PSG is rocking

PSG Financial Services reported impressive results for the year through February 2024, including 15% growth in assets under management (AUM).

PSG released its full-year results for the period ended 29 February 2024 today, which revealed strong results for the asset manager.

The firm reported a 23.4% return on equity and an 11% increase in recurring headline earnings per share for the period, following net client inflows of R23 billion. 

PSG increased its core income by 11% compared to the prior year.

The firm attributed its continued growth, delivered despite continued tough market conditions, to its ability to sustain a healthy new business pipeline, attracting inflows from current and new clients. 

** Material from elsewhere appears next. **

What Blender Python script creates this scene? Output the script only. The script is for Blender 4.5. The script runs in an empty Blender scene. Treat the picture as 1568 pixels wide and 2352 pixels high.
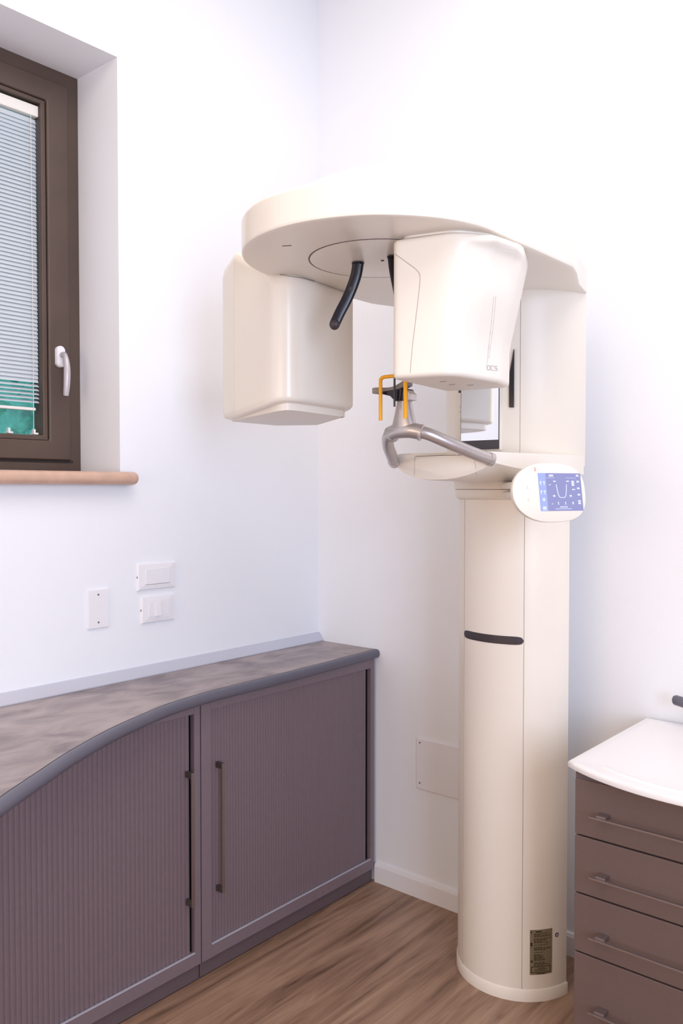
import bpy, bmesh, math, random
from math import sin, cos, pi, radians, sqrt, atan2, hypot
from mathutils import Vector, Matrix
random.seed(7)
S = bpy.context.scene
COL = S.collection

# ------------------------------------------------------------------ camera, light, exposure
CAM = Vector((2.269, -2.525, 1.5))
cam = bpy.data.cameras.new('camera'); camo = bpy.data.objects.new('camera', cam); COL.objects.link(camo)
cam.sensor_fit = 'VERTICAL'; cam.sensor_height = 36.0; cam.lens = 36.0 * 1945.0 / 2352.0
cam.clip_start = 0.02
camo.location = CAM
camo.rotation_euler = (radians(90) - math.atan(54 / 1945.0), 0, radians(40.4))
S.camera = camo
S.view_settings.view_transform = 'Standard'; S.view_settings.look = 'None'
S.view_settings.gamma = 1; S.view_settings.use_curve_mapping = False
S.view_settings.exposure = 0.0

w = bpy.data.worlds.new('sky'); S.world = w; w.use_nodes = True
bg = w.node_tree.nodes['Background']; bg.inputs[0].default_value = (0.50, 0.72, 1.0, 1); bg.inputs[1].default_value = 1.6

def area(name, loc, target, size, power, color, size_y=None, spread=180):
    l = bpy.data.lights.new(name, 'AREA'); l.energy = power; l.color = color
    l.shape = 'RECTANGLE'; l.size = size; l.size_y = size_y or size; l.spread = radians(spread)
    o = bpy.data.objects.new(name, l); COL.objects.link(o); o.location = loc
    o.rotation_euler = (Vector(target) - Vector(loc)).to_track_quat('-Z', 'Y').to_euler()
    return o
area('ceiling_light', (1.9, -1.5, 3.46), (1.9, -1.5, 0), 2.0, 42, (1.0, 0.91, 0.83))
area('rear_fill_light', (1.2, -5.5, 1.65), (0.8, 0, 1.65), 2.6, 50, (1.0, 0.76, 0.53), 1.8)  # unseen warm fill, added behind the camera to brighten the front faces
area('side_daylight', (4.25, -2.3, 1.7), (0.3, -0.6, 1.75), 2.2, 64, (0.64, 0.77, 1.0), 2.0, 120)

# ------------------------------------------------------------------ materials
def lin(c):
    return tuple(((x / 12.92) if x <= 0.04045 else ((x + 0.055) / 1.055) ** 2.4) for x in [v / 255 for v in c])
def mat(name, rgb, rough=0.5, metal=0.0, noise=0.0, nscale=8.0, bump=0.0, bscale=200.0, coat=0.0, emit=None, estr=1.0, spec=0.5):
    m = bpy.data.materials.new(name); m.use_nodes = True; nt = m.node_tree; b = nt.nodes['Principled BSDF']
    c = lin(rgb); b.inputs['Base Color'].default_value = (*c, 1); b.inputs['Roughness'].default_value = rough
    b.inputs['Metallic'].default_value = metal; b.inputs['Coat Weight'].default_value = coat
    b.inputs['Specular IOR Level'].default_value = spec
    b.inputs['Coat Roughness'].default_value = 0.08
    if emit: b.inputs['Emission Color'].default_value = (*lin(emit), 1); b.inputs['Emission Strength'].default_value = estr
    tc = nt.nodes.new('ShaderNodeTexCoord')
    if noise:
        n = nt.nodes.new('ShaderNodeTexNoise'); n.inputs['Scale'].default_value = nscale; n.inputs['Detail'].default_value = 6
        r = nt.nodes.new('ShaderNodeMapRange'); r.inputs[1].default_value = 0.3; r.inputs[2].default_value = 0.7
        r.inputs[3].default_value = 1 - noise; r.inputs[4].default_value = 1 + noise
        mx = nt.nodes.new('ShaderNodeVectorMath'); mx.operation = 'SCALE'; mx.inputs[0].default_value = c
        nt.links.new(tc.outputs['Object'], n.inputs['Vector']); nt.links.new(n.outputs['Fac'], r.inputs[0])
        nt.links.new(r.outputs[0], mx.inputs['Scale']); nt.links.new(mx.outputs[0], b.inputs['Base Color'])
    if bump:
        n = nt.nodes.new('ShaderNodeTexNoise'); n.inputs['Scale'].default_value = bscale; n.inputs['Detail'].default_value = 3
        bp = nt.nodes.new('ShaderNodeBump'); bp.inputs['Strength'].default_value = bump; bp.inputs['Distance'].default_value = 0.002
        nt.links.new(tc.outputs['Object'], n.inputs['Vector']); nt.links.new(n.outputs['Fac'], bp.inputs['Height'])
        nt.links.new(bp.outputs['Normal'], b.inputs['Normal'])
    return m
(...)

CEO Francois Gouws said that this ability to consistently secure new business in a challenging operating environment is a marker of a healthy business with a clear strategy.

“The group’s proud track record of delivering consecutive earnings growth demonstrates the success of our advice-led business model and strong network of advisers – which is continuing to expand,” he said. 

“This network and its commitment to excellent client service has helped the business gain market share and has generated significant value for shareholders over the years.” 

He said this is evidenced in PSG’s total AUM growing by 15% to R406.9 billion during the year under review. This is a strong performance in a tepid environment where the JSE lost 6% of its value over the period.

The 15% increase in AUM comprised of assets managed by PSG Wealth increasing by 16% to R355.1 billion, PSG Asset Management by 7% to R51.8 billion, while PSG Insure’s gross written premium amounted to R7 billion – a 13% increase over the prior year. 

Performance fees earned constituted 2.8% (2023: 6.5%) of headline earnings.

“The firm remains confident about the fundamentals and prospects of the Wealth division and believes that our commitment to long-term relationships with clients will continue to differentiate us in the markets in which we compete,” he said.

From a cost perspective, the group’s Insure division was adversely impacted by several catastrophe events during the year, including two severe flooding events in the Western Cape and a hailstorm in Gauteng. 

However, Western National’s comprehensive reinsurance programme cushioned the effect on underwriting results. 

PSG declared a dividend of 42 cents per share, up 17% from the previous year.